▸ **Exercise instructions**
Would you pull out every line of the material that contains the string "this"?

————

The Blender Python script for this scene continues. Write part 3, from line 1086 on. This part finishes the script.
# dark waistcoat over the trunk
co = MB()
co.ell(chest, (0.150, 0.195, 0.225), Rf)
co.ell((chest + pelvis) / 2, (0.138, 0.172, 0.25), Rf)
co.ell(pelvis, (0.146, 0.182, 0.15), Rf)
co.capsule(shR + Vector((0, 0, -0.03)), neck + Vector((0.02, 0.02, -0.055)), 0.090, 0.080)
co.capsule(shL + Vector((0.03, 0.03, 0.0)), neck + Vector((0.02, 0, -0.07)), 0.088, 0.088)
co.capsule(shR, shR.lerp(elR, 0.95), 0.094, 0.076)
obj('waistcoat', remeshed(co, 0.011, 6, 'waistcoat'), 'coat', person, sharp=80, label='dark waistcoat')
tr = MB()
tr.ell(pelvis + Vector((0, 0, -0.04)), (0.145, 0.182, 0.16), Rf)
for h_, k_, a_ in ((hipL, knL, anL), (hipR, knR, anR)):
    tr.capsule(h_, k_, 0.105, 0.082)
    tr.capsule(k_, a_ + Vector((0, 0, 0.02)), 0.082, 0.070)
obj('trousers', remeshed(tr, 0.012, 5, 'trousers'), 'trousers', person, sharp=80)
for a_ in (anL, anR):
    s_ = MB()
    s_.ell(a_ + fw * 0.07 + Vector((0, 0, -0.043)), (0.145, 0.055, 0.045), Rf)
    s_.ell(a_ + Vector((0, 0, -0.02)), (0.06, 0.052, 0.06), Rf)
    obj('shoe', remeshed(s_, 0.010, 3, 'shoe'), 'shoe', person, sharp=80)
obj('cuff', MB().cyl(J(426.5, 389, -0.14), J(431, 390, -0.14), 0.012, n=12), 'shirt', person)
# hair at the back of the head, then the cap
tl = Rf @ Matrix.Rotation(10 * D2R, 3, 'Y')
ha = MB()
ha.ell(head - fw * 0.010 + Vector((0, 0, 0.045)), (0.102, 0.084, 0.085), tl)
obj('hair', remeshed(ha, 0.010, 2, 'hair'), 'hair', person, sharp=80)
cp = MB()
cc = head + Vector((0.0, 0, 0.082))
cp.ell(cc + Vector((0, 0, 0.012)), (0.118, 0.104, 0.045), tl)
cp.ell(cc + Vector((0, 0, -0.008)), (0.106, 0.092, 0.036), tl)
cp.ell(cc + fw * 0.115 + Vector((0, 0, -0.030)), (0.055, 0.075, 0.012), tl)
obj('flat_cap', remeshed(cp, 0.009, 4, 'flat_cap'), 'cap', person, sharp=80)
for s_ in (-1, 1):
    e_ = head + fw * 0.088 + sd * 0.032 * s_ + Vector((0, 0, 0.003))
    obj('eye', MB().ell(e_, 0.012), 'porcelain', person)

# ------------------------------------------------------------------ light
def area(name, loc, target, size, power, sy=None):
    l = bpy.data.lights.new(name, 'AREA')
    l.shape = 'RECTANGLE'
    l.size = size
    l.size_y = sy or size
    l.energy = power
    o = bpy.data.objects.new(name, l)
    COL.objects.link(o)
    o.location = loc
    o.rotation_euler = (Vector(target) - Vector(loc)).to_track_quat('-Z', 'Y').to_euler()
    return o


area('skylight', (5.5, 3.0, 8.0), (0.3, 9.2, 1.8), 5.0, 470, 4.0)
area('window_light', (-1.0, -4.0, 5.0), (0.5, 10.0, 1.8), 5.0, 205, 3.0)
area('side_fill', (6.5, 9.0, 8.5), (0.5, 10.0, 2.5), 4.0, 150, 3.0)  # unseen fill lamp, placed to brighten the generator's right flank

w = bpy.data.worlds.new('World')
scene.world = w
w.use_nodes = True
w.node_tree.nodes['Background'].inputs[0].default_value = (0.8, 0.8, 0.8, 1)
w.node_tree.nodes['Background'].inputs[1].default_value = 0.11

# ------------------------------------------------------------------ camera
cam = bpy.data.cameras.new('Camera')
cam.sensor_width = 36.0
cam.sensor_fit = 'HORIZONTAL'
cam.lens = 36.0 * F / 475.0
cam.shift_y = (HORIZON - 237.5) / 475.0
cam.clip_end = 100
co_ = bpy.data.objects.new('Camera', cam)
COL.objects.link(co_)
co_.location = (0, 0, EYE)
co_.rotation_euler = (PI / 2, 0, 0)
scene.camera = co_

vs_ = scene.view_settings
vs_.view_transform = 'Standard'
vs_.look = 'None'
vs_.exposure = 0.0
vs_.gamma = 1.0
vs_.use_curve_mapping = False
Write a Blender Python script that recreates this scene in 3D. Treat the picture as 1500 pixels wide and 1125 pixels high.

————

▸ **Output**
The Blender Python script for this scene continues. Write part 3, from line 1086 on. This part finishes the script.
Write a Blender Python script that recreates this scene in 3D. Treat the picture as 1500 pixels wide and 1125 pixels high.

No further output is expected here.